> EXERCISE
Set down the material exactly as given, please, from its first line through the line that includes "None)); tag(hz, kind='stuff')".

[Data entries]
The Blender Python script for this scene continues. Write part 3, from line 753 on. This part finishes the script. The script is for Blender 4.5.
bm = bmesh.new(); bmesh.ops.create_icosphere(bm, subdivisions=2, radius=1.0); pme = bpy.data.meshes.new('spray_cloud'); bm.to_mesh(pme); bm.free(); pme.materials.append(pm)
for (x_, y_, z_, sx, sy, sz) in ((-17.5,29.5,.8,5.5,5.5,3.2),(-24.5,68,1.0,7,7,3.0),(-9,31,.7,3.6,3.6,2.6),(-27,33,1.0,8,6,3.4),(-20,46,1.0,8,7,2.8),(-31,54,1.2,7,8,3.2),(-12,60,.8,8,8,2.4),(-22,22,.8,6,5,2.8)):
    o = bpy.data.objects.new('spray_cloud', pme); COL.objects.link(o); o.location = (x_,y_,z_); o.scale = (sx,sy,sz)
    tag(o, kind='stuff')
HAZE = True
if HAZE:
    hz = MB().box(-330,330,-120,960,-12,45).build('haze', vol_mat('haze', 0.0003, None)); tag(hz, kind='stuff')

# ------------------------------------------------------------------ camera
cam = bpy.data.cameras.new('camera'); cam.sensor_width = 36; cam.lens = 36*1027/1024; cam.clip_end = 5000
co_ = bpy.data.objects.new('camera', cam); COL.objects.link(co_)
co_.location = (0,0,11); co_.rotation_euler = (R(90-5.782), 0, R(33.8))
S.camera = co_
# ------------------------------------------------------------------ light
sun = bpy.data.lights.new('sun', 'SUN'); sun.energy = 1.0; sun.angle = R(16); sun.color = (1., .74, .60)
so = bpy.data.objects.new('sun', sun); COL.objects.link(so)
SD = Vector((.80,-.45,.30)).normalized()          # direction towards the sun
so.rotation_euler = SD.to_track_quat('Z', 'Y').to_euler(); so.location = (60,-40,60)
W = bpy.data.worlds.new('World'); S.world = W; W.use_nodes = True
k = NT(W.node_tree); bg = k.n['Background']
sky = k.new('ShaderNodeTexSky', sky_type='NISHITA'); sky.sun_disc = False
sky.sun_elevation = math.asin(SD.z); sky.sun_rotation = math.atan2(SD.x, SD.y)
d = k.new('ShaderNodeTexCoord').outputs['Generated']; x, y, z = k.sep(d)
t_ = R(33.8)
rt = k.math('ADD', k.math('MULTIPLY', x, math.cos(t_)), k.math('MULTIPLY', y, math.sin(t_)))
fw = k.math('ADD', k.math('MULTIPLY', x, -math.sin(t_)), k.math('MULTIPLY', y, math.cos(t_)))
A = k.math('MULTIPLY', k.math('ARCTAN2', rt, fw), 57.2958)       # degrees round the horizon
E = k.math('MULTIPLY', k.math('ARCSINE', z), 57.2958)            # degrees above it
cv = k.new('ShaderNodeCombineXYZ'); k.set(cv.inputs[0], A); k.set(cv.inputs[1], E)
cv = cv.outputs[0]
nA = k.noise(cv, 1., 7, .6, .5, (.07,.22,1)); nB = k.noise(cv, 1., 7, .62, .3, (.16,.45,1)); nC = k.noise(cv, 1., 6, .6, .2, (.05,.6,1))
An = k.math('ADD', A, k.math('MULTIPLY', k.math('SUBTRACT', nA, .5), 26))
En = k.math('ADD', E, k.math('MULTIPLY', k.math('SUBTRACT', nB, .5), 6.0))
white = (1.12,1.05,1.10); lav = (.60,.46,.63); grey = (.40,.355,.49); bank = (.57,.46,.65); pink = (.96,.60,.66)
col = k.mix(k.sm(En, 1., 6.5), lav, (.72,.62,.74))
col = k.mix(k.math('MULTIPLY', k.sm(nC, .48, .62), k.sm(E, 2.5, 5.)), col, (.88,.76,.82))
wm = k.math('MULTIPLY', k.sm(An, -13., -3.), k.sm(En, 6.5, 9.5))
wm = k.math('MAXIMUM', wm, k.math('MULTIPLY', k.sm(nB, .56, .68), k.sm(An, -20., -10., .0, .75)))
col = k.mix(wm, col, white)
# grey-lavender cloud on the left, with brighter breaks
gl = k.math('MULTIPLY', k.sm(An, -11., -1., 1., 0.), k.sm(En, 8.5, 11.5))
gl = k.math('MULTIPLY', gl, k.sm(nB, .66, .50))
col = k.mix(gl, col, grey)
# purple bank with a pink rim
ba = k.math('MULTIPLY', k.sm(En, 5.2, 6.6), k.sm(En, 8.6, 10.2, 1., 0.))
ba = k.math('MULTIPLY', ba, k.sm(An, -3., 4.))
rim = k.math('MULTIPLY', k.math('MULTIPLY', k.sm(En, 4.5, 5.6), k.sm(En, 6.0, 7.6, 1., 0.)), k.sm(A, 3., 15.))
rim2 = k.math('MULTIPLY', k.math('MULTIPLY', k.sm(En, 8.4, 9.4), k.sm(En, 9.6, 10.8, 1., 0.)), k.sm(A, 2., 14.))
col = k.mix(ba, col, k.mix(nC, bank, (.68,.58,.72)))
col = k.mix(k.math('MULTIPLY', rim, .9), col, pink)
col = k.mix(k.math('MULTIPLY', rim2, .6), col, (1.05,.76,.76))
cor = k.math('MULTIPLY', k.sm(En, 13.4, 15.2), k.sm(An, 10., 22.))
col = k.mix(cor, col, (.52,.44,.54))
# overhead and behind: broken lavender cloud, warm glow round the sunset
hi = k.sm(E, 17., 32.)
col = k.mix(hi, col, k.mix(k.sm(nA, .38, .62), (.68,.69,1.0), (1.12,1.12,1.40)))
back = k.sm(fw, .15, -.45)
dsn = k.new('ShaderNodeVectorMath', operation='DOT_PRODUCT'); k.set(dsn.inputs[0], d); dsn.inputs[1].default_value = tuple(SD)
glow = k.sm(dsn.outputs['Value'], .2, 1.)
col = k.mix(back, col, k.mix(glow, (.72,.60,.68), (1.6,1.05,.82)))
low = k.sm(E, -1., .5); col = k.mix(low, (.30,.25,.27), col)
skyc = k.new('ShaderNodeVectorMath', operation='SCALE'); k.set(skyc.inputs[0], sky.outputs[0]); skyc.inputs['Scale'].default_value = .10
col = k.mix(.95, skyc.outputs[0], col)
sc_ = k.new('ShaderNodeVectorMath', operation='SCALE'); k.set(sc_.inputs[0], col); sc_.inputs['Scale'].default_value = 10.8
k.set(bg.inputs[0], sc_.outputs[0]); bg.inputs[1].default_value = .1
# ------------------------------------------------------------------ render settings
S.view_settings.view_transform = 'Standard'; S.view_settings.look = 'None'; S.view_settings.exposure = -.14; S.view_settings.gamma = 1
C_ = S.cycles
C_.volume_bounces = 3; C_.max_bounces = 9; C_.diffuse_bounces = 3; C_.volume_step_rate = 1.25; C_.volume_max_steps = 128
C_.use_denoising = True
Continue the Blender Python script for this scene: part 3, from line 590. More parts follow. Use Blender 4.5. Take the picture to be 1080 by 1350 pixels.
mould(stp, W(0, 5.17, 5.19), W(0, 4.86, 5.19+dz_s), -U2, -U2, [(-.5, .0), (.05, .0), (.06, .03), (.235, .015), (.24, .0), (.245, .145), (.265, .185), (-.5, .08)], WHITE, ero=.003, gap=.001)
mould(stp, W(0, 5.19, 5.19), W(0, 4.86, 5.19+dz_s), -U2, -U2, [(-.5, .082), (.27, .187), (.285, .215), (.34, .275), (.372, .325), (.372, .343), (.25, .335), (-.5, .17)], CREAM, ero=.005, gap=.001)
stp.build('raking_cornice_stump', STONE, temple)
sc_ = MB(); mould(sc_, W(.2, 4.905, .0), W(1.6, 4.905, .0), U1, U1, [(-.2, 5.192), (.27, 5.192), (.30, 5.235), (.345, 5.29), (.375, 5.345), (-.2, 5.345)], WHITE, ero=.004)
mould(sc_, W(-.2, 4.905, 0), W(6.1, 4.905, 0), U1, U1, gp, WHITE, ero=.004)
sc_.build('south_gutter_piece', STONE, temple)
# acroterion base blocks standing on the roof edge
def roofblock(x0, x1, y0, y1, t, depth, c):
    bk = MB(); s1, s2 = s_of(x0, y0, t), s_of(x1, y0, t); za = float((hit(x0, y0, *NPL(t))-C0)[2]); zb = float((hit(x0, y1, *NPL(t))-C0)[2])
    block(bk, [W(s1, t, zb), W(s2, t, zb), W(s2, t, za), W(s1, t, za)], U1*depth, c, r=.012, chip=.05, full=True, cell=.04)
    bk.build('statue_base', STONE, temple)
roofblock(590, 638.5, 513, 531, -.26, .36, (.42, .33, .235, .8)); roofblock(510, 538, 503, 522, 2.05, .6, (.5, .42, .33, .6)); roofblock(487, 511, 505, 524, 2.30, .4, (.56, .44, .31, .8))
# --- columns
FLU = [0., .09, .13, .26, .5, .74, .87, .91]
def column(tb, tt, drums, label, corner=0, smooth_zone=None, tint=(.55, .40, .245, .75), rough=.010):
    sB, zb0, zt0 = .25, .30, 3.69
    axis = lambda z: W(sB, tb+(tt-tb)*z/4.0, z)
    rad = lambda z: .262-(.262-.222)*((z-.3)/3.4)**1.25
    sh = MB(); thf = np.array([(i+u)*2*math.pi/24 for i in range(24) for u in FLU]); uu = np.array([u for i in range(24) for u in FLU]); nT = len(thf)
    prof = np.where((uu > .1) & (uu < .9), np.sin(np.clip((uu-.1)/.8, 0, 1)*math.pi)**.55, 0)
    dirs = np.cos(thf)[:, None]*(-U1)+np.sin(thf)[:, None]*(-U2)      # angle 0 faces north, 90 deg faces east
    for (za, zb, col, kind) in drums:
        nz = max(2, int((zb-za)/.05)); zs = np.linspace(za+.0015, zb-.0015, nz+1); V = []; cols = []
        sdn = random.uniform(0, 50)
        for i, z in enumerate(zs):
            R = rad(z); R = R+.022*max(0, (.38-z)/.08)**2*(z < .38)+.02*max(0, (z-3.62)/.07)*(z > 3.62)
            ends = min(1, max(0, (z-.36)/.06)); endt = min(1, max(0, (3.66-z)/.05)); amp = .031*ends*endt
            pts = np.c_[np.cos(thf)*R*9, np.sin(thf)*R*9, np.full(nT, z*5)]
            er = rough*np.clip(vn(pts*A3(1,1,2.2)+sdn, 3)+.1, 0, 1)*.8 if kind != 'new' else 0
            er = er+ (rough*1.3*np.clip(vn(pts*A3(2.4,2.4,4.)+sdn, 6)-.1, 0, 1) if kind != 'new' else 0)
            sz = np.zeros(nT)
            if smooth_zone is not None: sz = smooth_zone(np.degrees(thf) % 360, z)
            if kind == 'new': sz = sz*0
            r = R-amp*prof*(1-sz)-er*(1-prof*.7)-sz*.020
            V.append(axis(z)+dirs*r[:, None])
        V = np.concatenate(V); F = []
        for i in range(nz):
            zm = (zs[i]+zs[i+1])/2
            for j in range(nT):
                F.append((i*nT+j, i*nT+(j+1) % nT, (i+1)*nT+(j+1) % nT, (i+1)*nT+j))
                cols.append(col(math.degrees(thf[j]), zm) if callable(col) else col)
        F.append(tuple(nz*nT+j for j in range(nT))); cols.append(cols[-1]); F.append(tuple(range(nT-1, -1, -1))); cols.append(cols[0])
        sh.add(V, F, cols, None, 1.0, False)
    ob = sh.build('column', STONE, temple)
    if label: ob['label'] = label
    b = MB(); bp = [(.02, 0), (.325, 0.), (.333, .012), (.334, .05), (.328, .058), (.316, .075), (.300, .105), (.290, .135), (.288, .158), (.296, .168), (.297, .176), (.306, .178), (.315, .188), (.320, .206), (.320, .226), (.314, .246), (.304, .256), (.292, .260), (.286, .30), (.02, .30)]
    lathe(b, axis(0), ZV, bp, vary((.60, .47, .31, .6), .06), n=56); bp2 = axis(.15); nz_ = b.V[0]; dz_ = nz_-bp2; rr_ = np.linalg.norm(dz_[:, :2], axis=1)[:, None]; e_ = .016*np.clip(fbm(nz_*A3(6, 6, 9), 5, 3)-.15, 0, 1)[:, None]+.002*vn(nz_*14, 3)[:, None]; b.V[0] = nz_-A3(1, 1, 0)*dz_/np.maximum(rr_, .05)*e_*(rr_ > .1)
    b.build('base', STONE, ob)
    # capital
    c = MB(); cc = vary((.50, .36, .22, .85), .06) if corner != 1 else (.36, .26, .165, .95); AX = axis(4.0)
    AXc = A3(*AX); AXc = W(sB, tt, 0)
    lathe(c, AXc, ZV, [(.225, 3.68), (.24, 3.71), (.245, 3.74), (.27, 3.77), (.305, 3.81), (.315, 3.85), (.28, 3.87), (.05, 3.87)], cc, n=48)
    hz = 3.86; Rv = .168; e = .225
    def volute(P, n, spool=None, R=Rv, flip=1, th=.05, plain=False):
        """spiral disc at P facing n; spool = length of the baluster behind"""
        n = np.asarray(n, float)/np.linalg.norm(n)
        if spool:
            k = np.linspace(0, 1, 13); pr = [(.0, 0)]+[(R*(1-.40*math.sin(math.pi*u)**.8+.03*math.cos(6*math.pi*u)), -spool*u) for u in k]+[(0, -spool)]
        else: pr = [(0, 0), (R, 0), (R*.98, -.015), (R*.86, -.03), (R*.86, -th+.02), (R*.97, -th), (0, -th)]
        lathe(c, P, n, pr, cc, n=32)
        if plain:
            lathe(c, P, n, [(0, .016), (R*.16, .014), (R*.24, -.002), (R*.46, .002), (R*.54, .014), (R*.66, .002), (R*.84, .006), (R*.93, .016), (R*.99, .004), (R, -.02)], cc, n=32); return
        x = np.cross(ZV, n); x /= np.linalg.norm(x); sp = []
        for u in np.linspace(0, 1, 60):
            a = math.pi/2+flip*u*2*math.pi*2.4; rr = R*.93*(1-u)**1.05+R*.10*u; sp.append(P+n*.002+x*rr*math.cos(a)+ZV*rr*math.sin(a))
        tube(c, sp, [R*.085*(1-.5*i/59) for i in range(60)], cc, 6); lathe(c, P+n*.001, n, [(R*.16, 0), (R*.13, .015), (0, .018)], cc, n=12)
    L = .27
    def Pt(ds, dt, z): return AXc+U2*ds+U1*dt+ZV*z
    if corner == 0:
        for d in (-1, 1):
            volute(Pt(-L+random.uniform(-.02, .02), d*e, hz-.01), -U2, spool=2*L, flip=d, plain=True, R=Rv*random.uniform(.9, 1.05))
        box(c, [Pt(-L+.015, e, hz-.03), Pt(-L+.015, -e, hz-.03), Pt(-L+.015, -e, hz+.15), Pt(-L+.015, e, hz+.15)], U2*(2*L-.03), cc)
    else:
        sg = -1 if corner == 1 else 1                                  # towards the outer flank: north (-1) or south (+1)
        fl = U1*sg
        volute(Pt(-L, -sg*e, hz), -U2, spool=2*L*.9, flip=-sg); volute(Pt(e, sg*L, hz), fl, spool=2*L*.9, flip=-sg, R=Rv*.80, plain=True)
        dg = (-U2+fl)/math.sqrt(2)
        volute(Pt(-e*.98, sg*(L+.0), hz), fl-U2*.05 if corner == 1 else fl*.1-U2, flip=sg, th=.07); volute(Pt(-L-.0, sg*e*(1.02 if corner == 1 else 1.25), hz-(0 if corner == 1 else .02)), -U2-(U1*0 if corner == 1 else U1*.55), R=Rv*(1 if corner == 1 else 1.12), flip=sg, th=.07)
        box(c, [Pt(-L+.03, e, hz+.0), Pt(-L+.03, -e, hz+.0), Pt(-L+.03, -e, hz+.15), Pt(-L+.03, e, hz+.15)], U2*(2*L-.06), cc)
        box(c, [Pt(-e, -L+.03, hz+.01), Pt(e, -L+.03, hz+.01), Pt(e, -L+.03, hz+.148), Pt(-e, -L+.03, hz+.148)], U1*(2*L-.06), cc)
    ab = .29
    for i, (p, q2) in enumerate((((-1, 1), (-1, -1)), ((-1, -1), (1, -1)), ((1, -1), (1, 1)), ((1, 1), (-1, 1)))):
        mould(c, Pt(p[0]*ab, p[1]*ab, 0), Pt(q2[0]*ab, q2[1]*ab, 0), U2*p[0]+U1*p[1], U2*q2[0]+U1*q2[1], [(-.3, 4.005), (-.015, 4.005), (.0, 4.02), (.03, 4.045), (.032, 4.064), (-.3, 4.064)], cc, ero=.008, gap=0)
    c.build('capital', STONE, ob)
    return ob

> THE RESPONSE
The Blender Python script for this scene continues. Write part 3, from line 753 on. This part finishes the script. The script is for Blender 4.5.
bm = bmesh.new(); bmesh.ops.create_icosphere(bm, subdivisions=2, radius=1.0); pme = bpy.data.meshes.new('spray_cloud'); bm.to_mesh(pme); bm.free(); pme.materials.append(pm)
for (x_, y_, z_, sx, sy, sz) in ((-17.5,29.5,.8,5.5,5.5,3.2),(-24.5,68,1.0,7,7,3.0),(-9,31,.7,3.6,3.6,2.6),(-27,33,1.0,8,6,3.4),(-20,46,1.0,8,7,2.8),(-31,54,1.2,7,8,3.2),(-12,60,.8,8,8,2.4),(-22,22,.8,6,5,2.8)):
    o = bpy.data.objects.new('spray_cloud', pme); COL.objects.link(o); o.location = (x_,y_,z_); o.scale = (sx,sy,sz)
    tag(o, kind='stuff')
HAZE = True
if HAZE:
    hz = MB().box(-330,330,-120,960,-12,45).build('haze', vol_mat('haze', 0.0003, None)); tag(hz, kind='stuff')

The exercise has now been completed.